In Guilford County, North Carolina, a few minutes away from where I live, judges have decided that they will not allow witnesses to take an oath on the Koran, but rather will allow only the Bible as a religious document for oath-taking.
From CNS News: “An oath of the Koran is not a lawful oath under our law,” said W. Douglas Albright, Guilford’s senior resident Superior Court judge. According to state law, swearing an oath constitutes putting one’s hand on the “Holy Scriptures.”
This is the sort of thing that happens when various organs of the state integrate religious belief into their practices. Albright and the other judges of the Guilford County Superior Court decide that the phrase “Holy Scriptures” only applies to the scriptures of one religion, Christianity. Dominant religions gain advantage. Visit a conservative forum to see just how much of a good idea the right-wing fundamentalists think this is. See, they don’t want the state to incorporate all religions, just their own.
In public, the politicians protest loudly that when the wall separating Church and State is knocked down, every religion and non-religion will have equal footing. In practice, one of two things will happen. (1) Christianity will be given privilege, and other religions will be pushed aside, or (2) Government’s new job will be to serve as a paid megaphone for the hundreds of religions out there. You can bet your boots that if taxpayer funds are allowed to promote religion, the Wiccans and Satanists and Muslims and Zoroasterians etc. will be filing suit to have their texts and prayers read in your local public school. Then the fundamentalists will howl even louder then they’re howling now that such inclusion of “not real” religion is a hideous idea. They’ll demand that a wall separating Wicca and Satanism and Islam and Buddhism and Animism from state be maintained, and that just Christianity should be let in. If they win, they’ll have their theocracy.

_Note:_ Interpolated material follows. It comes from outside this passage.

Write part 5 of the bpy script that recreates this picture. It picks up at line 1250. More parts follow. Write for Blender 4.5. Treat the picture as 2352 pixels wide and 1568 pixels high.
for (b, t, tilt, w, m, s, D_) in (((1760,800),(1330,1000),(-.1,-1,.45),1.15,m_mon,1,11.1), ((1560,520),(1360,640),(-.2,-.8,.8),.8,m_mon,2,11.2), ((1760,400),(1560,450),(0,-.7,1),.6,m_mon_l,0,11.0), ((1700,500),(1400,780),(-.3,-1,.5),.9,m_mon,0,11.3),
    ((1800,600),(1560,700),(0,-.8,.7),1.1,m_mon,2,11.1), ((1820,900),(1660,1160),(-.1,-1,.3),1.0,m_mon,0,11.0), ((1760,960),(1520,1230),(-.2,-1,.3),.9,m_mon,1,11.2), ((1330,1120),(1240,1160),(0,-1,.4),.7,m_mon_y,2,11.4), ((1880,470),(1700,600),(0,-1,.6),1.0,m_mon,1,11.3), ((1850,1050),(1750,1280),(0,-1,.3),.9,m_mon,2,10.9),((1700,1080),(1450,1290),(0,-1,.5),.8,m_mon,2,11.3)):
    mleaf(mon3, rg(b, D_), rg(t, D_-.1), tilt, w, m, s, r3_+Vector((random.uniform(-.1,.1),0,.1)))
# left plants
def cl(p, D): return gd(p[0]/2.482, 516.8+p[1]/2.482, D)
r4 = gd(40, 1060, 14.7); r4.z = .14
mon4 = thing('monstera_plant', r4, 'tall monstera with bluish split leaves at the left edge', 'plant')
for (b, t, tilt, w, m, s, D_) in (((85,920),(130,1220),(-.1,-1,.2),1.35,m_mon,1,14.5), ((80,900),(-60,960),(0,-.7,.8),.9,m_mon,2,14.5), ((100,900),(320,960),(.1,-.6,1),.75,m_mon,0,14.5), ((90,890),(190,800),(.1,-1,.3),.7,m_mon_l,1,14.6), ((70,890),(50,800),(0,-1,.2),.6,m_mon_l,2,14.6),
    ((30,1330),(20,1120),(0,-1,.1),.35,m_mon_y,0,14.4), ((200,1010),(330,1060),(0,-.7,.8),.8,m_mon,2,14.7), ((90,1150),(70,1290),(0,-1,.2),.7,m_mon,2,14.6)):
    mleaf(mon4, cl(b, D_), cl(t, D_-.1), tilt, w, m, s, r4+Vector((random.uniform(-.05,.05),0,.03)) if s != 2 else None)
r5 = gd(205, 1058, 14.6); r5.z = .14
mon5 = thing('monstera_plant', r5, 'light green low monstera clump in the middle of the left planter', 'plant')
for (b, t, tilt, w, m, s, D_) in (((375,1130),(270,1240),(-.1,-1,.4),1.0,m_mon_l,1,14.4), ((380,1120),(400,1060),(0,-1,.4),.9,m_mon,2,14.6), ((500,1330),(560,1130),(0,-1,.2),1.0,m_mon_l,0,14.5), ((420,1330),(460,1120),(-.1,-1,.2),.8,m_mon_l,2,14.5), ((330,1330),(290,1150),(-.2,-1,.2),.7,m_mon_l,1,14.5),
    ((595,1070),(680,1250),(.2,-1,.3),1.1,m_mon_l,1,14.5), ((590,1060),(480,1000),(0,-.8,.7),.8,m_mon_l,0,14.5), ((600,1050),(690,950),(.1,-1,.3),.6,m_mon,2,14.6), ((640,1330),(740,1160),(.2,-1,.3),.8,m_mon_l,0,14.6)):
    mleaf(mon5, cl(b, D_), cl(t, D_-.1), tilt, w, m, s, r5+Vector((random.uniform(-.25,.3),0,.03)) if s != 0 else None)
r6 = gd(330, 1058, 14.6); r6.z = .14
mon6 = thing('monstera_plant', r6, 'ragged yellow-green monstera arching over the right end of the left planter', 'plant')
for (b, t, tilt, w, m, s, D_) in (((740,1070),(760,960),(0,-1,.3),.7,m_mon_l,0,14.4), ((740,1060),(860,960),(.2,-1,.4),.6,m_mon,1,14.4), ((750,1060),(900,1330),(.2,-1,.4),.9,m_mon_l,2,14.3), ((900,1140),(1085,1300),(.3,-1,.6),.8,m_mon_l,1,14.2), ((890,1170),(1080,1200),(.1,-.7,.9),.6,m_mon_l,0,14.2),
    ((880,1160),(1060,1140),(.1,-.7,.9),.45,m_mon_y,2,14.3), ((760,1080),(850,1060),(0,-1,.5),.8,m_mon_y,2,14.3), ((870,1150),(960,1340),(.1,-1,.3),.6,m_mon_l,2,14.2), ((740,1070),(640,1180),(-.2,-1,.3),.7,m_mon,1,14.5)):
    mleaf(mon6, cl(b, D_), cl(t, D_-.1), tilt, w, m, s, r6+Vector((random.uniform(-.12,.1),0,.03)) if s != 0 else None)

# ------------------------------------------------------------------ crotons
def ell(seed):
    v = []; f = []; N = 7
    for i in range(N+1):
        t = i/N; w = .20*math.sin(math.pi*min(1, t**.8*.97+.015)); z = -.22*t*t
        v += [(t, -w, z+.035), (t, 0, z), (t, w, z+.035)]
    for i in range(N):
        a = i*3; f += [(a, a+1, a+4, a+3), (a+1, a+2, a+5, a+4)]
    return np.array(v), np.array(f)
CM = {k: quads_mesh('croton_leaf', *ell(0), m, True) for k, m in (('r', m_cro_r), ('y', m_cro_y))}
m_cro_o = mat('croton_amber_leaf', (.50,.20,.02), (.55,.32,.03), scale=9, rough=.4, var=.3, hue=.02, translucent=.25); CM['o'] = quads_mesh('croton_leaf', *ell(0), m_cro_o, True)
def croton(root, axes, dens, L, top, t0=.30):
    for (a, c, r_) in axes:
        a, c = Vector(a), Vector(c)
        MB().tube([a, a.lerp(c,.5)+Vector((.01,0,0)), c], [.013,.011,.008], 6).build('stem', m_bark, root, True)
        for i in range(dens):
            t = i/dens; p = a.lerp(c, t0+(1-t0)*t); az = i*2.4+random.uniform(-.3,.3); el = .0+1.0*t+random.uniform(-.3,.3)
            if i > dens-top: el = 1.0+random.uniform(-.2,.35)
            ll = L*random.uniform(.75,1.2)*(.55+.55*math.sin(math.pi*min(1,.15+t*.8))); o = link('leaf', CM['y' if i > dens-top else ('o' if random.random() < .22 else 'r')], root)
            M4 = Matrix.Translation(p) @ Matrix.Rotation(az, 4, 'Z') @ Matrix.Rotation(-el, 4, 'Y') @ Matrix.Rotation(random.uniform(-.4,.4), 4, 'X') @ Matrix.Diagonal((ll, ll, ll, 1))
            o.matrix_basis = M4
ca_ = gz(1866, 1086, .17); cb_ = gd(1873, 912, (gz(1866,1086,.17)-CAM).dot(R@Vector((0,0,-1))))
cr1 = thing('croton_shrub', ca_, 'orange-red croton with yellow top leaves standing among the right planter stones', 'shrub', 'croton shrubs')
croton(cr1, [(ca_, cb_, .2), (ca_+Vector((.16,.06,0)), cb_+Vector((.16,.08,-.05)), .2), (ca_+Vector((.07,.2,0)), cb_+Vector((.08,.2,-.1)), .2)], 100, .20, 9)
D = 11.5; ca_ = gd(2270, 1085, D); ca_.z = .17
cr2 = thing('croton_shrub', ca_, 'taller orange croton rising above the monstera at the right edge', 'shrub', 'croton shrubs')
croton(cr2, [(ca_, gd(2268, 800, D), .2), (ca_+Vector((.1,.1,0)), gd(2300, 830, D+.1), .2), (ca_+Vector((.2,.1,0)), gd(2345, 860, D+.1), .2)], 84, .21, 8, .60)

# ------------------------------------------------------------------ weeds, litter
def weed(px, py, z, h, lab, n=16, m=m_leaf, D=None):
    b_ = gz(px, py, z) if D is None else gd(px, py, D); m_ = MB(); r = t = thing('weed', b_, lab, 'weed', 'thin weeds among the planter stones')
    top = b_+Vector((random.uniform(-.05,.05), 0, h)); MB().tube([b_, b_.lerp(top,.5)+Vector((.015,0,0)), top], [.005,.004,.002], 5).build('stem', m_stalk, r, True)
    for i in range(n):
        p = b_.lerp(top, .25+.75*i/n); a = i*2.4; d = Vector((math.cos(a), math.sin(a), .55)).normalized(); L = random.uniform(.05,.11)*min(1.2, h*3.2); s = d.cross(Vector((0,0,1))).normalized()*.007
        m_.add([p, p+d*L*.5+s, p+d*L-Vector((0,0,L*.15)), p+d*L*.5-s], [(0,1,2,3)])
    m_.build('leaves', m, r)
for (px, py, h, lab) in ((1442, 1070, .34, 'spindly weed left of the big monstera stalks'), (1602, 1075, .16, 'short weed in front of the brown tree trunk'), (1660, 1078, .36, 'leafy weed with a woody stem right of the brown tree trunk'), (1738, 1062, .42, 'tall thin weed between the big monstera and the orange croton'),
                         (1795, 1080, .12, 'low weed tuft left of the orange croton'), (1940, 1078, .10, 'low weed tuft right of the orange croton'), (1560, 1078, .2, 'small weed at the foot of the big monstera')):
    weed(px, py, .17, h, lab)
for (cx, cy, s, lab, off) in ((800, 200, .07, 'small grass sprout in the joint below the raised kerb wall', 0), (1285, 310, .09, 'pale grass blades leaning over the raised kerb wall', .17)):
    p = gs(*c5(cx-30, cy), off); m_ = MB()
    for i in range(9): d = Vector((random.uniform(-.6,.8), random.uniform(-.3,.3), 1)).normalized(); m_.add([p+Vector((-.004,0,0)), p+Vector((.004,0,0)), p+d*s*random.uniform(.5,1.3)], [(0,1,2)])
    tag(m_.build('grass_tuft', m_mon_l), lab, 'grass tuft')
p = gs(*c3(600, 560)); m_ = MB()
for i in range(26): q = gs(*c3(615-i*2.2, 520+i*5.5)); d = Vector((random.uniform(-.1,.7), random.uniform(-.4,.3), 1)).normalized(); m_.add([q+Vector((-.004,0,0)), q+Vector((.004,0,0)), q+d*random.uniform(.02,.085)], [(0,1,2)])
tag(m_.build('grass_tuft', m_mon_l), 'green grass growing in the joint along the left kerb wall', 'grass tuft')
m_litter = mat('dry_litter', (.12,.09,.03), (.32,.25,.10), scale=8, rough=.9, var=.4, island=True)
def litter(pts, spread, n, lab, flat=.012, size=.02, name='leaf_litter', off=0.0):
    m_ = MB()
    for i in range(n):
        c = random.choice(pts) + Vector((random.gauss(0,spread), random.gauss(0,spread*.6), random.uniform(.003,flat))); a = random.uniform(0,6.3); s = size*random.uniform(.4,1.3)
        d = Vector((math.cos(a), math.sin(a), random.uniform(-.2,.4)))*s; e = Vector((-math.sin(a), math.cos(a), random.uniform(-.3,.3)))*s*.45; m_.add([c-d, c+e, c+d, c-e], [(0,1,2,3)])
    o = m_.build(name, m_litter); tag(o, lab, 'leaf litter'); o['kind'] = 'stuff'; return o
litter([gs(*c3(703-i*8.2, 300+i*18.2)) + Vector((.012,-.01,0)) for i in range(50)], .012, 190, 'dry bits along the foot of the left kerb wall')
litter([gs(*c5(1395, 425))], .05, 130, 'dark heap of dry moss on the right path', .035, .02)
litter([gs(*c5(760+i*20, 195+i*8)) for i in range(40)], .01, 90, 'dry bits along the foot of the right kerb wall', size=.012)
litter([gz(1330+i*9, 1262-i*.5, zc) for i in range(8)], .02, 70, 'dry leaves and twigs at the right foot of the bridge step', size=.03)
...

A perfect example of why every tiny infiltration of christianity into government must be resisted with ferocity. Thanks Irregular Times. I myself have been asked in a zoning hearing to swear an oath to “the Holy Creator who Guides and designs all things” or some such crap. I stated I could not swear such an oath, and was told I only needed to affirm that I would tell the truth. Yet I doubt my objection was noted in the record, and so it probably reflects that I swore such a silly oath.
I go to school in Alamance county and I can’t say I’m the least bit surprised by the actions of Guilford county’s court. It really has little to do with it being Guilford and more to do with the mentality of a large part of the power-welding segments of the state. Having grown up in NC and now going to college there, I’m becoming increasingly concerned by the even more conservative angle which the state is leaning towards.
This tyranny is why the Constitution says (in Article VI):
No religious Test shall ever be required as a Qualification to any Office or public Trust under the United States.
This tyranny is why the First Amendment warns against an establishment of religion.
This tyranny is why our Revolution was fought in the first place.
As an athiest, what text shall I paw whilst swearing to tell the truth? Carl Sagan’s Cosmos perhaps? All that should be required is a simple yes or no answer.
If you’re in court you’re supposed to tell the truth, keeping your fingers crossed doesn’t change it.
The fuss about oaths and texts is pretty silly really. They should be briefed on the conditions and that’s all they should need.